As far as rates, the things that ARE effected directly by the rate cuts are the short term HELD notes, like Home Equity Lines and Construction loans. Those are not typically sold as bonds on wall street, and they are DIRECTLY tied to Prime, as opposed the the LIBOR index.
And about rates vs economic growth - there are more factors than domestic economic growth that impact FED rate policy... one of the other major factors is how our dollar is performing against other foreign currencies - and that is TERRIBLE right now. (foreign investors basically FINANCE our national consumer debt.) If some of the big players lose faith in the ability of regular people to PAY THEIR BILLS and decide it's no longer a good investment, they begin to drop out of the dollars, and our dollar/economy will collapse on its face, like a defensive lineman running a fumble 90 yards to the end zone.
And that would suck.
That being said, there are those who think that a .50 rate cut was too much and sends a couple of signals:
1. Bernanke is a sophomoric scaredy-cat who can barely find his ass with both hands.
2. The FED thinks we're in deeper doo-doo than most economists.
I wonder which it really is.
It seems the housing market, however inflated, has been carrying the economy for years now. The reasons can be discussed ad nauseam (and if OneHung recalls, you and he have on occasion), i.e. lenders are to blame because they shouldn't just give everyone a million dollar loan vs. consumers are to blame because they're not being held accountable.
Let's say the government (God forbid) or someone else got involved and actually studied the loan applications and made it harder to get a loan (for example, if you work at Subway, you probably can't afford an $800K house), would the Fed have to adjust the rate every quarter?
the problem is this - every time the government steps in to manage a free market sector, it's a fuster-cluck.
The mortgage market is ALREADY fixing itself, as shown by lenders going out of the risky subprime business BECAUSE NOBODY WILL BY THE LOANS. This is the type of regulation that is needed, not federal government.
It will fix itself, through market pressures.
The fed can then concentrate on the broader market economic indicators, including BOTH domestic AND foreign concerns.
Rate moves by the FED are a measured and complicated response to global pressure, not just mortgage rate pressure.

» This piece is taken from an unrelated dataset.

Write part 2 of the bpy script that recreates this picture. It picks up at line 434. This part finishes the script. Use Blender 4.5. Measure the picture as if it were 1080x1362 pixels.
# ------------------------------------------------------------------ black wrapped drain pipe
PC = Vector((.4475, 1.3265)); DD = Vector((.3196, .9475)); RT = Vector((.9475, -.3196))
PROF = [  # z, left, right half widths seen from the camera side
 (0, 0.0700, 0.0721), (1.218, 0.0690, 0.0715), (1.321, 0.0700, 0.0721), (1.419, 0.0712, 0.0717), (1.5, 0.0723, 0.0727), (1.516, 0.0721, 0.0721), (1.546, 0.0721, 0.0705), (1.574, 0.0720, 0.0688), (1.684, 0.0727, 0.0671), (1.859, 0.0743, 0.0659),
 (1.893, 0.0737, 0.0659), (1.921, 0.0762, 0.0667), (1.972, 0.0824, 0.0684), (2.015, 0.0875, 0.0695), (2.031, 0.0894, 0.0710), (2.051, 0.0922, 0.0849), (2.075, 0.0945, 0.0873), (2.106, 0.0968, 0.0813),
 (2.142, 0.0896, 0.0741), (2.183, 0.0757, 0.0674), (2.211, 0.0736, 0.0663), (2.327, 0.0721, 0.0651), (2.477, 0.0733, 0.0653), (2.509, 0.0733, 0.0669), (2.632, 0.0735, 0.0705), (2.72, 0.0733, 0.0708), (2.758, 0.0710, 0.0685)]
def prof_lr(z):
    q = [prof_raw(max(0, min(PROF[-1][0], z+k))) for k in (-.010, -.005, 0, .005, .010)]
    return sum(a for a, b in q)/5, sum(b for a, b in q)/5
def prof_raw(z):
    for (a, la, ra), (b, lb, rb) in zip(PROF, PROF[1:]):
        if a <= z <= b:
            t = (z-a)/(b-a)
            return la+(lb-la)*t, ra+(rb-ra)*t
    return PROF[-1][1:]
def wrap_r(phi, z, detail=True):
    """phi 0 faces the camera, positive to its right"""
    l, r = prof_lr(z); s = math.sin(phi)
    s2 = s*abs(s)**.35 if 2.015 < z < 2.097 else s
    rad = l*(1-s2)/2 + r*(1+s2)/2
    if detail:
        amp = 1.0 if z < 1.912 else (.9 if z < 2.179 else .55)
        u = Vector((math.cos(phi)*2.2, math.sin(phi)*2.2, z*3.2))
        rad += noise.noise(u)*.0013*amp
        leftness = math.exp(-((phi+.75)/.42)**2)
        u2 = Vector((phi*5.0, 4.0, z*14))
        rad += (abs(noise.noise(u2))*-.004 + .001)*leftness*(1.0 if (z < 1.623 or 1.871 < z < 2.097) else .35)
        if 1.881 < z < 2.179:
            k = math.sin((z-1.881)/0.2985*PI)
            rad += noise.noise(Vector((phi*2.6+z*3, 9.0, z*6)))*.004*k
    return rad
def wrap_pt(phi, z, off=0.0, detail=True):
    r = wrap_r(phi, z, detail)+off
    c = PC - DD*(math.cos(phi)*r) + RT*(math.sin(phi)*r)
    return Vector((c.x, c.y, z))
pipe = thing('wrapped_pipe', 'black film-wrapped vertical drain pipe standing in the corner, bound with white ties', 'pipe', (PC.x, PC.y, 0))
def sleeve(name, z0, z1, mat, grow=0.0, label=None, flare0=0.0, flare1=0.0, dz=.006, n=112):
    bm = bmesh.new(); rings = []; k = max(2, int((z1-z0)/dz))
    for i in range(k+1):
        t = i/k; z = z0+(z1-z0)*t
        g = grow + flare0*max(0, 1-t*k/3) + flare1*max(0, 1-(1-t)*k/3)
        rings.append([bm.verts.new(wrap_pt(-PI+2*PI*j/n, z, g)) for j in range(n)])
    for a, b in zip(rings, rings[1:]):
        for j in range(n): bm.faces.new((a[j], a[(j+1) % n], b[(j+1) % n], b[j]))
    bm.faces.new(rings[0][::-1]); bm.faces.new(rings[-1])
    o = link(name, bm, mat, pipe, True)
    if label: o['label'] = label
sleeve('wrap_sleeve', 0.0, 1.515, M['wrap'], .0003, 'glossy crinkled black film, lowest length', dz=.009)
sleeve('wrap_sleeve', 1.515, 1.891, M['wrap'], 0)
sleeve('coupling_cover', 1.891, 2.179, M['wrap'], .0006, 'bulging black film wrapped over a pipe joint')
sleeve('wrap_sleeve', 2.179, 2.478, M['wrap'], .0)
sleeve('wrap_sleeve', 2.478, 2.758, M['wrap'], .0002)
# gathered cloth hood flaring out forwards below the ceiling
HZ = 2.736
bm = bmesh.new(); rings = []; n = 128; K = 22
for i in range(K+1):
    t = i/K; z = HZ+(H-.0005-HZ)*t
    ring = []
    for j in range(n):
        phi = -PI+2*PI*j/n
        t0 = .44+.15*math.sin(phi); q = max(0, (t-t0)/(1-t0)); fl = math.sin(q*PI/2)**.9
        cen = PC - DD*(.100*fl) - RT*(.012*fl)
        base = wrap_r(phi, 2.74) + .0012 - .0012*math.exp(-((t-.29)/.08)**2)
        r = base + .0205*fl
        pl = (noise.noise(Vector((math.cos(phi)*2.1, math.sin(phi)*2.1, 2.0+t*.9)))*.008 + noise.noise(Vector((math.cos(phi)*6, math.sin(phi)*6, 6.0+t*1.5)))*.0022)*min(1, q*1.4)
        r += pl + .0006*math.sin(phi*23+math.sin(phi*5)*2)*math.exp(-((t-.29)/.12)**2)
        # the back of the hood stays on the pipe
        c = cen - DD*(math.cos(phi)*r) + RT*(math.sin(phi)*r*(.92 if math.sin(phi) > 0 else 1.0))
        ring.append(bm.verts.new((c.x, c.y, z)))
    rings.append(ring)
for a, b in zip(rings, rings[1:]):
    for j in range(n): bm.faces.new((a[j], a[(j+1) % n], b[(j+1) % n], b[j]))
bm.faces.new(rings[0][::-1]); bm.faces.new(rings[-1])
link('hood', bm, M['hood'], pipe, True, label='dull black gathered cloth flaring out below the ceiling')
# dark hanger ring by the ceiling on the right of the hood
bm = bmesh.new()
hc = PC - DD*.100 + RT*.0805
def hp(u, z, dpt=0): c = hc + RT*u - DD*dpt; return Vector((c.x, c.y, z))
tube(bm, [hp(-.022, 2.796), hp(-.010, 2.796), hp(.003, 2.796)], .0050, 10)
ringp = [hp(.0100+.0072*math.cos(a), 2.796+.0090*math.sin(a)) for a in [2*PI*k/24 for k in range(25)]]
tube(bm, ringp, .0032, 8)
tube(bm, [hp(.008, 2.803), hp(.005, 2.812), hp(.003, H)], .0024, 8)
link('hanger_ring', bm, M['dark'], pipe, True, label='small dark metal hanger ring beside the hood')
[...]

When the dollar hits an historic LOW against the Euro, AND Gold futures hit a 30 year high, something is wrong with the balance, and a move needs to be made. There is debate over whether a .25 move, which the markets had already priced in, was enough, or whether the full .50 cut was too much, signaling a FED Chairman who is scared of his own shadow right now.
:)
That being said though, there was a bill passed yesterday or the day before regarding a (very long overdue) overhaul of the FHA housing lending programs.
I guess we'll see what happens there.
OneHung agrees about the Gov't getting involved and fucking it all up. Thank God OHM is a CPA and the SEC realizes they aren't smart enough to regulate that industry, so they just yell at the AIPCA and tell them to fix it.
OHM was hoping some sort of regulatory agency could fix the lending industry.